The optimal asymmetric features used for recognizing five emotional factors of two subjects of MER: a S9, b S14

A performance comparison with the existing works is summarized in Table 7, in which the first column lists the work and the remaining columns show the number of channels applied for emotion recognition, methodology, and the classification accuracies on various cases correspondingly. In addition, the best of each case is underlined.

In Table 7, all of these works consider the symmetrical spatial features to investigate the DEAP dataset. For example, Wang et al. [19] used the NMI matrix derived from the spectrograms of all pairs of symmetrical channels. Mohammadi et al. [20] applied entropies and PSDs from five pairs of symmetrical channels. Kumar et al. [42] utilized bispectrum analysis of the symmetrical channels FP1–FP2. Islam et al. [47] designed Pearson’s correlation coefficient images from all pairs of symmetrical channels. Xing et al. [48] developed a linear mixing model based on the frequency subband power features from all pairs of symmetrical channels. Ahmed et al. [49] proposed a two-dimensional vector consisting of the asymmetry in different brain regions and termed it AsMap. Cui et al. [50] exploited the regional asymmetric features located on the left and right hemispheres of the brain. From the comparisons, even though the accuracies are not the best when using the proposed BRS method, it achieves impressive results through an asymmetric feature extracted from only one pair of symmetrical channels. In addition, deep learning methods such as neural networks achieve superior accuracy. However, their main limitation is that a large training dataset is needed, so all channel data are usually applied, meaning that when the dataset is smaller, it is not easy to train a neural network with outstanding performance. In this regard, the proposed methodology is more suitable for processing a smaller dataset because the number of applied channels is comparatively lower. This property fully considers the trade-off between classification accuracy and the number of channels. Therefore, different approaches can determine various conditions of emotion recognition.

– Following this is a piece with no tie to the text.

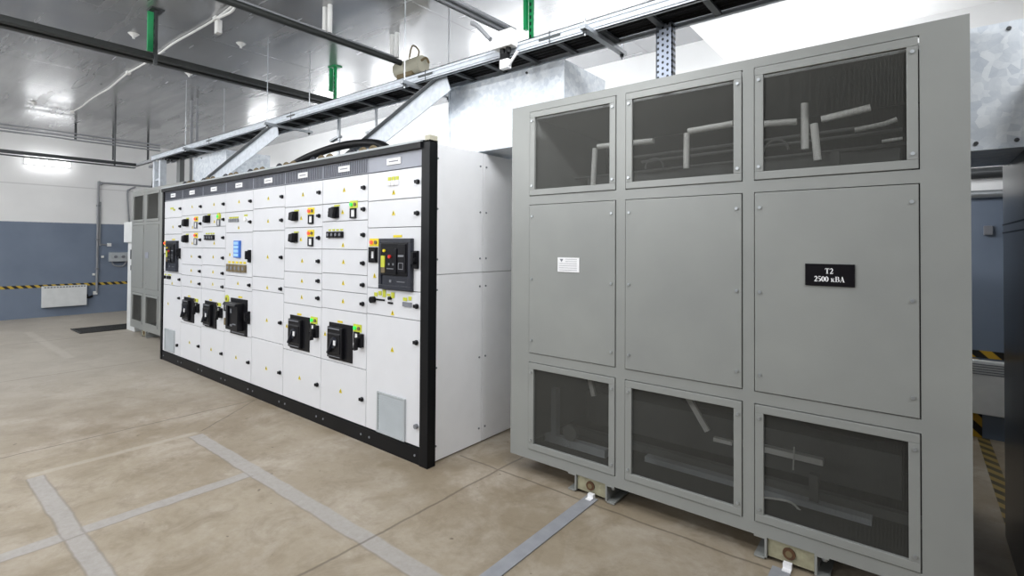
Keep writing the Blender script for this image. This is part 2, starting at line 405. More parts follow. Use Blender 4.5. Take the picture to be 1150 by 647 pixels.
LAB = {
 'A': 'white switchboard section at near end with black corner post and lower vent grille',
 'B': 'white switchboard section with four square black buttons under one switch',
 'C': 'white switchboard section with two stacked black rotary switches, nearest of its kind',
 'D': 'plain white switchboard section with bare doors and only warning triangles',
 'E': 'white switchboard section with blue four-row meter and withdrawable black breaker low down',
 'F': 'white switchboard section immediately left of the one with blue meter, one switch above button row',
 'G': 'white switchboard section second from far end, with two small stacked rotary switches',
 'H': 'white switchboard section at far end beside the distant grey enclosure'}
for idx, k in enumerate('HGFEDCBA'):
    x0, x1 = BX[idx], BX[idx+1]
    root = thing('switchboard_section', LAB[k], 'switchboard', ((x0+x1)/2, (YS+YBK)/2, 0), 'sections of the long white switchboard')
    xa = x0 if k != 'H' else x0-.035; xb = x1 if k != 'A' else x1+.01
    MB().box(xa, xb, YS+.014, YBK, .0, 2.09).done('carcass', 'gap_grey', root)
    pl = MB().box(xa, xb, YS-.004, YS+.02, 0.0, .108, .002).done('plinth', 'board_black', root)
    for bx in (x0+.05, x1-.05): MB().cyl((bx, YS-.008, .055), (bx, YS-.003, .055), .008).done('plinth_bolt', 'grey_plastic', root, pl)
    # header: ribbed vent strip, or plain at the near end
    hd = MB().box(x0+.003, x1-.003, YS+.002, YS+.018, 1.975, 2.088).done('header_panel', 'header_grey', root)
    if k != 'A' :
        rb = MB(); n = 26
        for i in range(n):
            xx = x0+.02+(x1-x0-.04)*i/(n-1)
            rb.box(xx-.004, xx+.004, YS-.002, YS+.003, 1.982, 2.08)
        rb.box(x0+.02, x1-.02, YS-.001, YS+.003, 1.982, 1.984); rb.done('header_slots', 'dark_gap', root, hd)
    pt = MB().box((x0+x1)/2-.075, (x0+x1)/2+.075, YS-.006, YS+.003, 2.01, 2.055).done('name_plate', 'label_white', root, hd)
    MB().box((x0+x1)/2-.05, (x0+x1)/2+.05, YS-.0075, YS-.005, 2.029, 2.036).done('plate_print', 'print_grey', root, hd)
    cb = MB().prismx([(YS-.03, 2.088), (YS-.03, 2.13), (YS+.06, 2.14), (YS+.06, 2.088)], xa, xb).done('top_bar', 'board_black', root)
    MB().prismx([(YS-.032, 2.128), (YS-.032, 2.142), (YS+.08, 2.15), (YS+.08, 2.13)], xa, xb).done('top_lip', 'box_grey', root)
    MB().box(xa, xb, YS+.02, YBK, 2.088, 2.125).done('roof_panel', 'box_grey', root)
    # cable fittings on the roof
    for j in range(3 if k != 'A' else 0):
        gx = x0+.18+j*.13
        MB().tube([(gx-.055, YS+.16, 2.12), (gx-.045, YS+.16, 2.19), (gx, YS+.16, 2.215), (gx+.045, YS+.16, 2.19), (gx+.055, YS+.16, 2.12)], .012, 8, 3).cyl((gx, YS+.16, 2.12), (gx, YS+.16, 2.2), .03, n=12).done('cable_gland', 'brown' if j else 'dark_plastic', root, smooth=True)
    R = ROWS[k]; D = []
    for i in range(len(R)-1):
        z1, z0 = R[i], R[i+1]; L = LOCKZ[k][i]; tri = []
        mid = (x0+x1)/2; zc = (z0+z1)/2
        if z1-z0 < .2 and i > 2 or (i == 0 and k not in 'AH'): tri = [(mid, zc)]
        if i == len(R)-2 and k not in 'AH': tri = [(mid-.02, .32)]
        if k == 'D': tri = [(mid, L)]
        if k == 'A': tri = {0: [(mid, 1.815)], 1: [(mid, 1.67)], 2: [(x0+.09, 1.225)], 3: [(mid, .975)], 4: [(mid, .72)]}[i]
        if k == 'H': tri = {1: [(mid, 1.65)], 3: [(mid, .965)], 4: [(mid-.12, .71)]}.get(i, [])
        if k in 'BCFG' and R[i] in (.94, .935, .955, .95): tri = [(x0+.06, .735)]
        if k == 'B' and i == 1: tri = [(-3.46, 1.70)]
        if k == 'B' and i == 2: tri = [(-3.45, 1.445)]
        if k == 'C' and i in (1, 2): tri = [(-4.07, z0+.08)]
        if k == 'E' and i == 1: tri = [(mid, 1.61)]
        if k == 'E' and i == 2: tri = [(-5.45, 1.34)]
        if k in 'FG' and i in (1, 2): tri = [(mid+.02, z0+.055)]
        kw = {}
        if isinstance(L, str): D.append(door(root, x0, x1, z0, z1, 'handle', float(L[1:]), tri))
        elif L is None: D.append(door(root, x0, x1, z0, z1, None, None, tri))
        else: D.append(door(root, x0, x1, z0, z1, 'knob', L, tri))
    if k == 'A':
        for j in range(3): # three voltmeter lamps
            MB().box(x0+.232+j*.042, x0+.268+j*.042, YS-.012, YS, 1.862, 1.895, .002).done('phase_lamp', 'label_white', root, D[0]); MB().box(x0+.234+j*.042, x0+.266+j*.042, YS-.004, YS, 1.9, 1.925).done('lamp_label', 'olive_label', root, D[0])
        air_breaker(root, D[2], x0+.17, x0+.515, 1.138, 1.492)
        lamp_pair(root, D[2], x0+.03, 1.465); small_meter(root, D[2], x0+.03, 1.375, .095, .11); MB().ring(x0+.04, x0+.115, 1.33, 1.42, .016, .02, YS-.02, YS-.006).done('meter_bezel', 'black_plastic', root, D[2])
        MB().cyl((x0+.085, YS-.03, 1.052), (x0+.085, YS, 1.052), .024).done('selector_knob', 'black_plastic', root, D[3])
        MB().box(x0+.1, x0+.21, YS-.006, YS, 1.05, 1.062).box(x0+.25, x0+.3, YS-.008, YS, 1.036, 1.048).done('terminal_strip', 'black_plastic', root, D[3])
        for j in range(5): MB().box(x0+.09+j*.048, x0+.125+j*.048, YS-.004, YS, 1.078+.01*(j % 2), 1.105+.012*(j % 3)).done('terminal_label', 'olive_label', root, D[3])
        MB().cyl((x0+.275, YS-.02, 1.075), (x0+.275, YS, 1.075), .012).done('push_button', 'black_plastic', root, D[3])
        MB().box(x0+.41, x0+.5, YS-.01, YS, 1.03, 1.06).done('socket_plate', 'print_grey', root, D[3]); MB().box(x0+.41, x0+.45, YS-.004, YS, 1.068, 1.09).box(x0+.465, x0+.495, YS-.004, YS, 1.075, 1.1).done('terminal_label', 'olive_label', root, D[3])
        grille(root, D[4], x0+.14, x0+.445, .10+.02, .405)
        MB().cyl((x1-.035, YS-.02, .25), (x1-.035, YS, .25), .016).done('lock', 'grey_plastic', root, D[4])
        MB().box(x1, x1+.08, YS-.012, YS+.06, 0, 2.14, .004).done('corner_post', 'board_black', root)
        MB().box(x1+.03, x1+.08, YS-.012, YS+.06, 2.12, 2.17, .006).done('lifting_bracket', 'beige', root)
        # side wall of three stacked panels
        for (ya, yb) in ((YS+.062, 2.81), (2.816, YBK)):
            for (za, zb) in ((.01, 1.248), (1.252, 2.13)):
                s_ = MB().box(x1+.012, x1+.045, ya, yb, za, zb, .002).done('side_panel', 'side_lit_white', root)
                for zz in (za+.1, (za+zb)/2, zb-.1):
                    for yy in (ya+.03, yb-.03): MB().cyl((x1+.043, yy, zz), (x1+.05, yy, zz), .007, n=8).done('panel_screw', 'grey_plastic', root, s_)
    if k == 'B':
        rotary_switch(root, D[1], -3.545, 1.70, .13, .09); lamp_pair(root, D[1], -3.365, 1.752, 'green_lamp', 'yellow', .1); small_meter(root, D[1], -3.35, 1.685, .07, .075)
        button_row(root, D[2], -3.635, 1.525, 4, .055, square=True)
        moulded_breaker(root, D[6], -3.62, .552, .31); lamp_pair(root, D[6], -3.30, .825, 'green_lamp', 'yellow', .1); lever_unit(root, D[6], -3.285, .745)
    if k == 'C':
        for q, z in ((1, 1.69), (2, 1.505)):
            rotary_switch(root, D[q], -4.155, z, .12, .08); lamp_pair(root, D[q], -3.965, z+.035, 'red_lamp', 'yellow', .1); small_meter(root, D[q], -3.945, z-.035, .07, .075)
        moulded_breaker(root, D[6], -4.225, .555, .31); lamp_pair(root, D[6], -3.90, .825, 'green_lamp', 'yellow', .1); lever_unit(root, D[6], -3.89, .745)
    if k == 'E':
        for j in range(4): MB().box(-5.475+j*.055, -5.425+j*.055, YS-.012, YS, 1.668, 1.70, .002).done('phase_lamp', 'grey_plastic', root, D[1]); MB().box(-5.475+j*.055, -5.43+j*.055, YS-.004, YS, 1.704, 1.72).done('lamp_label', 'olive_label', root, D[1])
        MB().cyl((-5.1, YS-.02, 1.69), (-5.1, YS, 1.69), .02).done('selector_knob', 'label_white', root, D[1]); MB().box(-5.135, -5.07, YS-.004, YS, 1.718, 1.735).done('lamp_label', 'olive_label', root, D[1])
        mf = MB().box(-5.33, -5.2, YS-.02, YS, 1.31, 1.48, .004).done('energy_meter', 'blue', root, D[2])
        for j in range(4): MB().box(-5.312, -5.218, YS-.024, YS-.018, 1.322+j*.039, 1.352+j*.039).done('meter_row', 'screen_blue', root, D[2])
        button_row(root, D[2], -5.455, 1.205, 5, .085, col='brown', lab='yellow', square=True)
        b = MB().box(-5.395, -5.04, YS-.012, YS, .55, .905, .003).box(-5.37, -5.1, YS-.07, YS-.01, .60, .87, .008).box(-5.31, -5.285, YS-.085, YS-.068, .64, .85, .003).prismx([(YS-.07, .87), (YS-.07, .84), (YS-.1, .845), (YS-.09, .865)], -5.37, -5.1)
        b.done('circuit_breaker', 'black_plastic', root, D[4])
        MB().box(-5.25, -5.225, YS-.075, YS-.07, .77, .81).box(-5.2, -5.13, YS-.075, YS-.07, .66, .67).box(-5.25, -5.21, YS-.075, YS-.07, .64, .66).box(-5.36, -5.08, YS-.015, YS-.01, .565, .575).done('front_marking', 'grey_plastic', root, D[4])
        MB().cyl((-5.49, YS-.012, .885), (-5.49, YS, .885), .04, n=20).done('indicator_dial', 'olive_label', root, D[4], smooth=True)
        MB().cyl((-5.49, YS-.016, .885), (-5.49, YS-.01, .885), .016, n=12).done('dial_centre', 'brown', root, D[4])
        MB().ring(-5.535, -5.45, .76, .855, .014, .014, YS-.02, YS).done('meter_frame', 'black_plastic', root, D[4])
        MB().box(-5.52, -5.46, YS-.01, YS, .77, .845).done('meter_face', 'label_white', root, D[4])
        MB().box(-5.455, -5.405, YS-.05, YS, .63, .7, .004).done('locking_tab', 'brown', root, D[4])
        MB().box(-5.24, -5.16, YS-.004, YS, .915, .93).done('breaker_label', 'yellow', root, D[4])
    if k == 'F':
        rotary_switch(root, D[1], -5.985, 1.715, .13, .08); MB().cyl((-5.72, YS-.012, 1.735), (-5.72, YS, 1.735), .04, n=20).done('indicator_dial', 'olive_label', root, D[1], smooth=True)
        MB().cyl((-5.735, YS-.018, 1.735), (-5.735, YS-.01, 1.735), .015).done('dial_centre', 'green_lamp', root, D[1]); small_meter(root, D[1], -5.755, 1.67, .065, .07, 'grey_plastic')
        button_row(root, D[2], -6.04, 1.515, 4, .062, square=True, lab='olive_label')
    if k == 'G':
        for q, z in ((1, 1.69), (2, 1.505)):
            rotary_switch(root, D[q], -6.59, z, .13, .085); lamp_pair(root, D[q], -6.38, z+.035, 'red_lamp', 'yellow', .1); small_meter(root, D[q], -6.365, z-.035, .07, .075, 'grey_plastic')
    if k in 'FG':
        o_ = -6.045 if k == 'F' else -6.645
        moulded_breaker(root, D[6], o_, .55, .30, .28); MB().box(o_+.315, o_+.40, YS-.006, YS, .795, .83).done('lamp_label', 'olive_label', root, D[6])
        MB().cyl((o_+.33, YS-.014, .812), (o_+.33, YS-.003, .812), .014).done('indicator_lamp', 'brown', root, D[6]); lever_unit(root, D[6], o_+.33, .735)
    if k == 'H':
        MB().box(-7.12, -7.04, YS-.01, YS, 1.865, 1.885).box(-7.03, -6.99, YS-.01, YS, 1.845, 1.865).done('terminal_label', 'olive_label', root, D[0])
        air_breaker(root, D[2], -7.195, -6.85, 1.11, 1.48); lamp_pair(root, D[2], -7.33, 1.45); small_meter(root, D[2], -7.33, 1.365, .09, .1)
        for j, xx in enumerate((-7.28, -7.17, -7.11)):
            MB().cyl((xx, YS-.02, 1.03), (xx, YS, 1.03), .02).done('push_button', 'black_plastic', root, D[3]); MB().box(xx-.02, xx+.03, YS-.004, YS, 1.055, 1.068).done('button_label', 'olive_label', root, D[3])
        grille(root, D[4], -7.25, -6.93, .135, .40)
        MB().cyl((x1-.08, YS-.02, .24), (x1-.08, YS, .24), .018).done('lock', 'black_plastic', root, D[4])
        MB().box(x0-.055, x0-.005, YS-.012, YS+.06, 0, 2.14, .004).done('corner_post', 'board_black', root)
        MB().box(x0-.052, x0-.03, YS+.062, YBK, 0.01, 2.12).done('side_panel', 'side_lit_white', root)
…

Moreover, this work obtains superior results in the MER experiment, while most of the existing works were without self-designed experiments. This comparison demonstrates that the proposed methodology has stable performances on both the public dataset and the experimental data, indicating that it is reliable for different scenarios. In addition, in this work, the simulation conditions are central processing unit (CPU): Intel Core i5-10,505@3.20 GHz; random access memory (RAM), 8 GB; hard disk drive, 1 TB, 7500 revolutions per minute. Using it, the time of sequencing is approximately 18 s when the EEG length is 30 s, and it is approximately 52 s when the EEG is 60 s. After that, for each subject, with the sequences generated by different channel data, it takes approximately 49 s to extract the asymmetric features using seven similarity measure methods. Finally, regarding the classification through k-NN, SVM, and LDA, the time including the training and testing periods is approximately 31 s. Therefore, the settings of DTW, k-NN, and L30 s are formed, which can simplify the whole classification process. Note that there is no strict memory requirement for the proposed methodology. Undoubtedly, a larger memory size speeds up the simulation runs. In short, the BRS exhibits advantages in simplifying portable emotion-aware devices such as low-cost EEG headsets, which further provide a solution to recognize the emotions of the human being during self-isolation through the use of fewer electrodes or sensors.